Well, in many cases, the average person is doing better—off the top of my head, a typical 60/40 stock/bond allocation would put you down about 17% this year. Bad but not catastrophic, considering this is the worst year for bonds… ever.

I think I said this at a conference recently—how should you structure your long-term investments? Zoom out. We have high inflation. So, let’s look at another period of high inflation: 1969–1982. What did stocks do then? They went sideways. No returns over 13 years. How did bonds do? Pretty terribly. How did commodities do? Pretty great. How did real estate do? Better than stocks and bonds.

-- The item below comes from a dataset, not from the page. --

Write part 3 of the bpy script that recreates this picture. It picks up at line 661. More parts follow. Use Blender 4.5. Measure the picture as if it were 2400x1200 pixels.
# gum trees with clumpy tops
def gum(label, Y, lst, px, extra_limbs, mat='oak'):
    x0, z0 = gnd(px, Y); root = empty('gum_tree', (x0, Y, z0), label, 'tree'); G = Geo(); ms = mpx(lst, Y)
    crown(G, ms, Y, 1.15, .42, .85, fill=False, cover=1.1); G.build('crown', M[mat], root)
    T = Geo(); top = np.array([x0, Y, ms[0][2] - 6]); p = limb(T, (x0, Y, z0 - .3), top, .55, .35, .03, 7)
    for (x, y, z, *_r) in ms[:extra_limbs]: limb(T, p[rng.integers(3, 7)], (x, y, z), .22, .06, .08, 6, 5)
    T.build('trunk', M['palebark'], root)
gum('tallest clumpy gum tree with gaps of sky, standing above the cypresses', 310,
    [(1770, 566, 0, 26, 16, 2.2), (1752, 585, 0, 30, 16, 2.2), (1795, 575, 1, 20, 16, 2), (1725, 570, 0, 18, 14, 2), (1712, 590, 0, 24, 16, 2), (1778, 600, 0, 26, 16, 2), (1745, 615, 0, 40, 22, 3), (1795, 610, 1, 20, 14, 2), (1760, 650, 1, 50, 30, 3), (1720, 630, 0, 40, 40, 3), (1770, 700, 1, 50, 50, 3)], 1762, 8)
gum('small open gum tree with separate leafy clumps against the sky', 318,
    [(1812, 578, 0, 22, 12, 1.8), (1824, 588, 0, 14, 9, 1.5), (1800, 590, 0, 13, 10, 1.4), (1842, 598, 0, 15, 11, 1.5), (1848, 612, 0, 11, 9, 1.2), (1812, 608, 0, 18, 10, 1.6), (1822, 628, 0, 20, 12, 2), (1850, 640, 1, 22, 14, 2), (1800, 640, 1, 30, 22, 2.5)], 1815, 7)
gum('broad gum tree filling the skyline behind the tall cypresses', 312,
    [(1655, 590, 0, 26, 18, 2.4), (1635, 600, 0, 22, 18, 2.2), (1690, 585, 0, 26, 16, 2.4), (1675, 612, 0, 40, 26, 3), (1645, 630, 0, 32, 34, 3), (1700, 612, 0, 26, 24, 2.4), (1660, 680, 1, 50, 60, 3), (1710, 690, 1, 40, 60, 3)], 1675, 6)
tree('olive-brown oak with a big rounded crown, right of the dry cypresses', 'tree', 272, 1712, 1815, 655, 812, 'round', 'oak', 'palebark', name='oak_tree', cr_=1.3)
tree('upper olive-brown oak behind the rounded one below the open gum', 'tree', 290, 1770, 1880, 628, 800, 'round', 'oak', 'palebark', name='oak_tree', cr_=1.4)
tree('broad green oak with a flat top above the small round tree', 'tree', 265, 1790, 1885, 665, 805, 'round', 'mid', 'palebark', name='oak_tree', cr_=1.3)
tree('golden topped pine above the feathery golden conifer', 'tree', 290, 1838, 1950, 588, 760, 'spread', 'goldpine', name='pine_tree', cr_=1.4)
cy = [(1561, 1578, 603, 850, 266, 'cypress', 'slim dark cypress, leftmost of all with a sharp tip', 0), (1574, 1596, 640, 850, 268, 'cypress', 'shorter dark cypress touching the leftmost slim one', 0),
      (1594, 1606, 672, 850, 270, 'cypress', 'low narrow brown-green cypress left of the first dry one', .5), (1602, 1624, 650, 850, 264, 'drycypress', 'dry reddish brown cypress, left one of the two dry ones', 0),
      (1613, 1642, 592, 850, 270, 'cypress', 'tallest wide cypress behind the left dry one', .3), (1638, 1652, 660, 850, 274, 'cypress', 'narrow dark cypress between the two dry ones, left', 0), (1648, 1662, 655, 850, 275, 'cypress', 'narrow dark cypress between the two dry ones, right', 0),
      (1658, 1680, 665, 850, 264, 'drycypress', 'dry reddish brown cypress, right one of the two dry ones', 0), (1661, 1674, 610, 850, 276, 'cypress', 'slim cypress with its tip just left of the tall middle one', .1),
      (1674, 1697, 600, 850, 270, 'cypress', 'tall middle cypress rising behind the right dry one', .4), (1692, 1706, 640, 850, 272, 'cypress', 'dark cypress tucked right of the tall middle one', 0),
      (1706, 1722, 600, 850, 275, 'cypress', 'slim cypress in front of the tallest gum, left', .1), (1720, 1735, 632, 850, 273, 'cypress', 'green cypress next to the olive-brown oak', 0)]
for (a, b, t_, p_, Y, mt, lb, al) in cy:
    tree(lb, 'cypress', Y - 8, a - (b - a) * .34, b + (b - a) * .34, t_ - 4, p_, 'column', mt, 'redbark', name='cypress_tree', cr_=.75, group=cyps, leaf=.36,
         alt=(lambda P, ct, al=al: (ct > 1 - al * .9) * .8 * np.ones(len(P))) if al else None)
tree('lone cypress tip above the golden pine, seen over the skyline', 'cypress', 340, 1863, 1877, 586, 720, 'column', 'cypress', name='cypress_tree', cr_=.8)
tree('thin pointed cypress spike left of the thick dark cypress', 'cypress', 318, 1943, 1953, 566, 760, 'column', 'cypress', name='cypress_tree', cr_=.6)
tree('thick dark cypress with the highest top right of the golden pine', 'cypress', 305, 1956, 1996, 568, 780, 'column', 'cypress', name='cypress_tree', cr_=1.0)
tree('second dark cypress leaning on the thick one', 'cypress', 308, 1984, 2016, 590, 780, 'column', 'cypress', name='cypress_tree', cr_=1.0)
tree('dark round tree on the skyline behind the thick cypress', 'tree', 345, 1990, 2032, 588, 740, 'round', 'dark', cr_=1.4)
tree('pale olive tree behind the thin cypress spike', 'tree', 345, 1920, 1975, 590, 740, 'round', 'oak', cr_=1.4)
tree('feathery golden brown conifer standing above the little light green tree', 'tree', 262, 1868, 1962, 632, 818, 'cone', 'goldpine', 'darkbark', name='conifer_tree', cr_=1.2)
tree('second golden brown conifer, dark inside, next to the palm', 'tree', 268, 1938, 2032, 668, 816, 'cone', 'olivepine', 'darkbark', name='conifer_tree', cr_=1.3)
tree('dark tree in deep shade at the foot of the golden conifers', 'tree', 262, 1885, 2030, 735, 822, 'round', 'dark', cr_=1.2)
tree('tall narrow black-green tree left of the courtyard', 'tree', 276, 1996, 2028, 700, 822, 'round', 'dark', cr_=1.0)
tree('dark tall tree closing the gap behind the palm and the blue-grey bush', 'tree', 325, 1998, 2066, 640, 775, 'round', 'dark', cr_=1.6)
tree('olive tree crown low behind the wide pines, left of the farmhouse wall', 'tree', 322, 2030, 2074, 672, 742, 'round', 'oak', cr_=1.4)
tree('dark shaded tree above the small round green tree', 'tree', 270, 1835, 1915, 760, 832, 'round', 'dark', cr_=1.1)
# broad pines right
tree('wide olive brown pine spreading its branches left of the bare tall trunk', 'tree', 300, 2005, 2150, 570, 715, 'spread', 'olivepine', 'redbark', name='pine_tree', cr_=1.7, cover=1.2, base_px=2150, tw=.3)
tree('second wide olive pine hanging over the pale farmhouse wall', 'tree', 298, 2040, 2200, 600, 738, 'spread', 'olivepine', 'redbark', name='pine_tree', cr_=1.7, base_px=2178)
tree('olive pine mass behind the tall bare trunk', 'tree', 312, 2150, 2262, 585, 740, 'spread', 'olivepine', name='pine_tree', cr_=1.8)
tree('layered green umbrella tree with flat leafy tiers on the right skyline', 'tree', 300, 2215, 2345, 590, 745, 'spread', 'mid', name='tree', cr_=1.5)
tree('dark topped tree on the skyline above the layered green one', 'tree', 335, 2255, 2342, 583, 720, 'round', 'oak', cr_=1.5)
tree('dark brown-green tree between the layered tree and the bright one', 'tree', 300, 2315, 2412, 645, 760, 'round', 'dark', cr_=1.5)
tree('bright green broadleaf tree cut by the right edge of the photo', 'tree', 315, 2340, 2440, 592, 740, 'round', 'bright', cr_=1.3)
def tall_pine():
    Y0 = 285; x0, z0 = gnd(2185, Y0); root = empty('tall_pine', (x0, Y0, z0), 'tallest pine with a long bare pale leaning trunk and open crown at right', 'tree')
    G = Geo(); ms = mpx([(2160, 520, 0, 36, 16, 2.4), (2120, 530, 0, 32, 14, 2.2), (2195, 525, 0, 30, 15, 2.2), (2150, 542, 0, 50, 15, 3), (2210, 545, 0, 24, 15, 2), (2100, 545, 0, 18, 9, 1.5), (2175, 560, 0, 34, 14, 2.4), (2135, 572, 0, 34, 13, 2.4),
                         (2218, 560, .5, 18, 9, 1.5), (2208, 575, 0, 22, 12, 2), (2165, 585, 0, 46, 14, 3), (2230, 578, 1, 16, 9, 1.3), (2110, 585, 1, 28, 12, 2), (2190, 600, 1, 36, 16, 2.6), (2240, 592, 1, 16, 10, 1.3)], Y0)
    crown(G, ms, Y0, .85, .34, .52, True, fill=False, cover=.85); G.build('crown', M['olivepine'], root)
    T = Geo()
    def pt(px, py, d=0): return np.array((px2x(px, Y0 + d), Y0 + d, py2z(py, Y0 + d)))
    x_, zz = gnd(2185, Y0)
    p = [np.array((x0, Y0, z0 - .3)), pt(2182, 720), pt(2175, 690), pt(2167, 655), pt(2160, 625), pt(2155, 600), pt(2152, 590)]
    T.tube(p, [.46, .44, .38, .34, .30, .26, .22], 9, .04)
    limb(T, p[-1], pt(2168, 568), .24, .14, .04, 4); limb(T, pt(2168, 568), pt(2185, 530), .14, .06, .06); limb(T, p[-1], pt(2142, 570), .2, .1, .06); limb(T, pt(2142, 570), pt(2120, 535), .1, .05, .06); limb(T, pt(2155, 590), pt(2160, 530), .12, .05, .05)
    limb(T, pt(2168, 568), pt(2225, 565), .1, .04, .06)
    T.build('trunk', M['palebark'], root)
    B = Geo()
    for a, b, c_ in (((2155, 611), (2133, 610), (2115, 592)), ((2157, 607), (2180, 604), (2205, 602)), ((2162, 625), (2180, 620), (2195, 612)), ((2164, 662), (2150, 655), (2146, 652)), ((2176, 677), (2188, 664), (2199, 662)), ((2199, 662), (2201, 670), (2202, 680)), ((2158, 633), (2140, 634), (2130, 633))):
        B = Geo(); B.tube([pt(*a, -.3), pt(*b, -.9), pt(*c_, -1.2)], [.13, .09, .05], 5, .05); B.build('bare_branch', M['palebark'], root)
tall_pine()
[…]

When the central banks are torching the dollar, the obvious conclusion is to “invest” in something that is a store of value. I put air quotes around “invest,” because you don’t really invest in commodities. Commodities have a negative carry, because it costs money to store them, and you typically don’t invest in things with negative carry. But that is the answer. The 60/40 portfolio is inadequate and insufficient.

The Answer

The only person who can make money in an environment like this is Jimmy Buffett. Come up with an exceptionally stupid song that people like to get drunk to and sing along with. Trademark it and open a chain of hotels and restaurants about a shaker of salt. Presto, you’re worth $700 million.

(One of the reasons I left the Coast Guard was because of Jimmy Buffett. The Coast Guard loves Jimmy Buffett. Absolutely no taste whatsoever.)

I’m only half-kidding. You can’t even hide out in Walmart (WMT) these days. Even it’s getting squeezed by inflation.

Here is what I tell people in an environment like this: Focus on your JOB. Go to work, make money, save a bit, dollar-cost average for the next 10 years, and things will work out in the long run.

Also, pay down your mortgage. This reduces your risk and gives you more exposure to an asset class that should theoretically do well in an inflationary environment.

You can take risks, as long as you understand they may not pay off for a period of years.

We are experiencing hard economic times, which is reflected in the consumer confidence data. I have been through actual hard economic times three times in my adult life. The financial crisis was the worst of the three. In early 2009, I made dinner reservations at a popular restaurant in NYC on a Thursday night. We were the only ones there. Things will get bad, but they will not get that bad. Or more precisely, they will be a different kind of bad.

I am seeing some crash talk on Twitter. Usually, crash talk is the territory of tinfoil hat macro doom guys, but not this time. I can’t help but notice the extreme bearish sentiment out there, but I am also observing that the Fed is in checkmate: It can’t stop hiking rates, at a point when the financial markets have the most sensitivity to rising interest rates.

Like I said last week, I’m an optimist, but I’m preparing for the worst.